(RxWiki News) It's been believed and debates for centuries: can listening to melancholy music actually make you feel sad? Research may have proven that it can.
Researchers believe sad music not only expresses emotions, but creates them and can actually evoke genuine sadness.
The results indicated that listening to sad music can induce changes in emotion-related memory and judgment. The individuals who listened to their own self-selected music all demonstrated sadness; but for those who listened to unfamiliar sad music, only empathic participants were affected.
"Avoid sad music to skip the blues."
Finnish researchers conducted a study to determine the effect of sad music on emotions, and what role personality plays in our emotional response to such music. Jonna Vuoskoski of the University of Jyväskylä, Finland led the research on 120 participants, who were randomly assigned to either:
- Listen to unfamiliar sad or neutral music
- Listen to self-selected sad music
- Recall a sad event and write about it
The emotions induced were measured as objectively as possible, using a word recall task and a judgment task where participants rated the emotions expressed in pictures of different facial expressions.
Researchers said that because sad memories are often associated with familiar melancholy music, it evokes more sadness.
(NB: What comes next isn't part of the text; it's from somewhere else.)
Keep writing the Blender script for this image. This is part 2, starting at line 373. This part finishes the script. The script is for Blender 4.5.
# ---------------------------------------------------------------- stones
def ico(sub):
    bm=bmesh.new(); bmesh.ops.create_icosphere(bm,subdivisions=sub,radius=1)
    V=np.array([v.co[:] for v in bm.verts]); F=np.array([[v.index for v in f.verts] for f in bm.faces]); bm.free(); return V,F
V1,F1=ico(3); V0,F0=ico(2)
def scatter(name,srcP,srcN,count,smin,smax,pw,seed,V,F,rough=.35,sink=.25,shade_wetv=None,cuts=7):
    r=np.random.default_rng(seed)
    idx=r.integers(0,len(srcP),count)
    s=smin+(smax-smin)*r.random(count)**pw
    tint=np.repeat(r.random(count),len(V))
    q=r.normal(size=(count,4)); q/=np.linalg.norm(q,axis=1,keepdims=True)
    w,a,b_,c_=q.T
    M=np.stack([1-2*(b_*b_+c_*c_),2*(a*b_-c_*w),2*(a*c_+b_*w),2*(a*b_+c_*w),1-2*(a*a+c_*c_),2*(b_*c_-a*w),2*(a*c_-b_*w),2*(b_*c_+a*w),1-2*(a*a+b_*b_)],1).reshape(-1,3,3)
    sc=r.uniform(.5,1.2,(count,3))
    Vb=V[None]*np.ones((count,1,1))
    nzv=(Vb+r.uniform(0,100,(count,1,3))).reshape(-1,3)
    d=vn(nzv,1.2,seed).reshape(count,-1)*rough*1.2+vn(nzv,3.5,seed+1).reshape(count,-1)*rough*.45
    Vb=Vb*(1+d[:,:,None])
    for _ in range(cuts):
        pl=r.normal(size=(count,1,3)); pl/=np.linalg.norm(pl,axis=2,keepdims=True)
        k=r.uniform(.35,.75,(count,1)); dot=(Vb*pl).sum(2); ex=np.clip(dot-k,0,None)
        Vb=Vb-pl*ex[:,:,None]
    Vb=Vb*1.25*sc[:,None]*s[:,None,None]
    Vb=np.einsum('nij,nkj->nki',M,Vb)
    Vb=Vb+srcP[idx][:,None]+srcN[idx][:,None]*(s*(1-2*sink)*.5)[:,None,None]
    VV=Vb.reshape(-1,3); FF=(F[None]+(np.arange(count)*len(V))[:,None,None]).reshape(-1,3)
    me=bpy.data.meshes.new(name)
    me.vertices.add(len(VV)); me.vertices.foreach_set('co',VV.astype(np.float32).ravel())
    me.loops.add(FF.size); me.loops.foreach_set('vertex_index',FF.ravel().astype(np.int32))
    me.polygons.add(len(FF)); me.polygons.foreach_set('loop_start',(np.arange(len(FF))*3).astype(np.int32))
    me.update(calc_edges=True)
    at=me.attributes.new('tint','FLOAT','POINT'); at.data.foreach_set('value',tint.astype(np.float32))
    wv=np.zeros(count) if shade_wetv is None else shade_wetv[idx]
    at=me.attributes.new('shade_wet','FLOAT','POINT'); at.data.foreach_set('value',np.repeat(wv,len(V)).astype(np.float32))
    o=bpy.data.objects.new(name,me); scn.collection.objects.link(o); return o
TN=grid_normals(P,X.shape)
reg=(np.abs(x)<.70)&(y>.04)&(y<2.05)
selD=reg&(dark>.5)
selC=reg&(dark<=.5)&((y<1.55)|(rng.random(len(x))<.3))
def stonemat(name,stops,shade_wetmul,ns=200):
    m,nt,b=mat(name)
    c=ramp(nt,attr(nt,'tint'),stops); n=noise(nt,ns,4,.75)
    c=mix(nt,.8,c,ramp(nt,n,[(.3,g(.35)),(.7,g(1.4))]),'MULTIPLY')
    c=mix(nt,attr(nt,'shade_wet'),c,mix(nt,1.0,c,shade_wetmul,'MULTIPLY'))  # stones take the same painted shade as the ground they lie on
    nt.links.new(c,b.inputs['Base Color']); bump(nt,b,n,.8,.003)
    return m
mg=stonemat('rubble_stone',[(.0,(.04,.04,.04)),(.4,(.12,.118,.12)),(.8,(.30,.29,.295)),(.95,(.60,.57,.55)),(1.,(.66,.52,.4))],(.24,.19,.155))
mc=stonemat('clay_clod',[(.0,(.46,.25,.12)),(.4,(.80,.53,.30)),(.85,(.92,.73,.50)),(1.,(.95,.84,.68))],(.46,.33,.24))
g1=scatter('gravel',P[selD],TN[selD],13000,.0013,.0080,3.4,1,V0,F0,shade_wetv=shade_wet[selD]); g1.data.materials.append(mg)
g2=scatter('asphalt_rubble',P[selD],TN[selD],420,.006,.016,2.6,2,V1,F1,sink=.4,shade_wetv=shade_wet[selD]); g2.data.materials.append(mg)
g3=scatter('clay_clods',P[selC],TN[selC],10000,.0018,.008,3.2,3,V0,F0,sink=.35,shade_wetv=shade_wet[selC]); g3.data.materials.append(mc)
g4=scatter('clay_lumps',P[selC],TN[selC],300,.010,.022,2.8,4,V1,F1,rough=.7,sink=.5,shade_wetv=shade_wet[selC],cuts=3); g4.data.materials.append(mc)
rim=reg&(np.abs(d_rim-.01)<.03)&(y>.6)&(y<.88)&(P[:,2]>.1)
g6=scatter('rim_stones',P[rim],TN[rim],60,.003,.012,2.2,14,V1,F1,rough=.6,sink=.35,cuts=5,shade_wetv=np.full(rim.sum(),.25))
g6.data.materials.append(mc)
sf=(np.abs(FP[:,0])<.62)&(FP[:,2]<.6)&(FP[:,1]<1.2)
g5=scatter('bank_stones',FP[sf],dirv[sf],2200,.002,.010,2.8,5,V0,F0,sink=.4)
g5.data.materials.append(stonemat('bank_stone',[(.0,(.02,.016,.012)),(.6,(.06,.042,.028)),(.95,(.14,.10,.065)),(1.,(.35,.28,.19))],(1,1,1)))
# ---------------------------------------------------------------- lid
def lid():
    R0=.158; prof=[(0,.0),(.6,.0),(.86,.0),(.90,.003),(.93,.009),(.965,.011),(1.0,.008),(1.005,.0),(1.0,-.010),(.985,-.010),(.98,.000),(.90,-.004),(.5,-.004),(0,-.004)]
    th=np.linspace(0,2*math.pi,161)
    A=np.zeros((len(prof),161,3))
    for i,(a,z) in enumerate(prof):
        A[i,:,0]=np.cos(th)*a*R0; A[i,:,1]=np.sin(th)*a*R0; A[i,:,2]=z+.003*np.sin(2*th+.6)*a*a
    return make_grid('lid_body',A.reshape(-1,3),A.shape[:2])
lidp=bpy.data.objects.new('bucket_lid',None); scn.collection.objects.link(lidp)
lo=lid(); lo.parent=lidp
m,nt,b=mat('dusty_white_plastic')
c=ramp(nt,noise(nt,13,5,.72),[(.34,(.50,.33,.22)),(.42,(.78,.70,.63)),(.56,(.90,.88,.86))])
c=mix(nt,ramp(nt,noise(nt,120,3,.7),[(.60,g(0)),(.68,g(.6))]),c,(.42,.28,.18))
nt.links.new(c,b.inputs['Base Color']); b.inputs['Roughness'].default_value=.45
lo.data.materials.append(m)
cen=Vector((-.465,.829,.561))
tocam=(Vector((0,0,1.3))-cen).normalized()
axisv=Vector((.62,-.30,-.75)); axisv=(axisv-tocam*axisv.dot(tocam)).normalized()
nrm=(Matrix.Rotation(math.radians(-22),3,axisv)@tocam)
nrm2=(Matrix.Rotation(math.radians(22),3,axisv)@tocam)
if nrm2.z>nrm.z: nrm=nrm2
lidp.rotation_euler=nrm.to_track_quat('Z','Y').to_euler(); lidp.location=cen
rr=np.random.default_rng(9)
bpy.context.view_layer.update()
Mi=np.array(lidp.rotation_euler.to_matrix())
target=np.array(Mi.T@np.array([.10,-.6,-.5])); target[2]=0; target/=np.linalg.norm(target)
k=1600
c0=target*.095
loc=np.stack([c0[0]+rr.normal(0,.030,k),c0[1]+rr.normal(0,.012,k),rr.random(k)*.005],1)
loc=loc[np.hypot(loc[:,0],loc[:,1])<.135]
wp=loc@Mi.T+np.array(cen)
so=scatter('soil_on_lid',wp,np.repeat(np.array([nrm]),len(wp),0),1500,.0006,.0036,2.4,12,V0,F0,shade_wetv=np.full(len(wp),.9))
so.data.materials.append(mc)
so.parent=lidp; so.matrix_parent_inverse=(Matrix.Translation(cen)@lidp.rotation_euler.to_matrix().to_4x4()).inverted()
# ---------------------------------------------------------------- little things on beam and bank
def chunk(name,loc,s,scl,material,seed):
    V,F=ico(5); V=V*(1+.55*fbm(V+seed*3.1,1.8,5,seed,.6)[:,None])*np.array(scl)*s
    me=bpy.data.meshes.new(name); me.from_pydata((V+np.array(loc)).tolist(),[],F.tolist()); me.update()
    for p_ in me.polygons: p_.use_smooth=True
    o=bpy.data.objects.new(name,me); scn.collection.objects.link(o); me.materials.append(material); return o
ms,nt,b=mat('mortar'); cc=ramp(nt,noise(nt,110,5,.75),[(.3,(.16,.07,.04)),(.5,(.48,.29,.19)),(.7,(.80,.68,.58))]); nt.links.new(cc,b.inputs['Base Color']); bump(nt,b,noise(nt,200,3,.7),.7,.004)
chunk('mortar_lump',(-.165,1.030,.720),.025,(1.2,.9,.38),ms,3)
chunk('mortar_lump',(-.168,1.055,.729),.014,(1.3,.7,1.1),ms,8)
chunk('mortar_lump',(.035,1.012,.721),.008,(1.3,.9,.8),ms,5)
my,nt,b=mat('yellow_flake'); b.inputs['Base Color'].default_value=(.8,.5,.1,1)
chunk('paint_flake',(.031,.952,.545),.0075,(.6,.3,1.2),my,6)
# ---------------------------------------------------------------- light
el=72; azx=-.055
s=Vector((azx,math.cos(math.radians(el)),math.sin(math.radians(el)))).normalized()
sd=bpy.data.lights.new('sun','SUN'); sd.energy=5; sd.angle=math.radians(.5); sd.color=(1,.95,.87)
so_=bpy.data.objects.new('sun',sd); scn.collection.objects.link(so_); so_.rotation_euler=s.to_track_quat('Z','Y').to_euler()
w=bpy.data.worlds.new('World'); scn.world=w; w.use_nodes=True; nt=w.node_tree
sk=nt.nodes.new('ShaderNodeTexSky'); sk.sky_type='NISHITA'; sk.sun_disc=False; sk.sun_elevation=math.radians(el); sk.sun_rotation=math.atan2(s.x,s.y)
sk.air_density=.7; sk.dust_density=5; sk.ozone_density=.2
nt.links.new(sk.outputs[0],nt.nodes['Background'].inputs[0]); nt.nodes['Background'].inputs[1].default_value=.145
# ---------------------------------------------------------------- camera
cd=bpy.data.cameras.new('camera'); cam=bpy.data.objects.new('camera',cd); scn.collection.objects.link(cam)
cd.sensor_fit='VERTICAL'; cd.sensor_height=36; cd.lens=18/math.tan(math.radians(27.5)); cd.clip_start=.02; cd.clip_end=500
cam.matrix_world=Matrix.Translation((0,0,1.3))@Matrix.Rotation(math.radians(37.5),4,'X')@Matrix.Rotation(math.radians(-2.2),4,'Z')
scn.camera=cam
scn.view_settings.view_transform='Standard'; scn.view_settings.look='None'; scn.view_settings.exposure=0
Vuoskoski said that for the empathic people, they may be more sensitive to music-induced emotions whether memories are connected or not, and that the study helps explain why music affects some people more strongly than others.
In spite of the evoked sadness, listening to sad music was also found to be enjoyable. The sadness evoked by music was not experienced as a negative emotion, the way everyday life sadness generally is.
Findings were published in the January 2012 issue of the journal Psychology of Aesthetics, Creativity, and the Arts.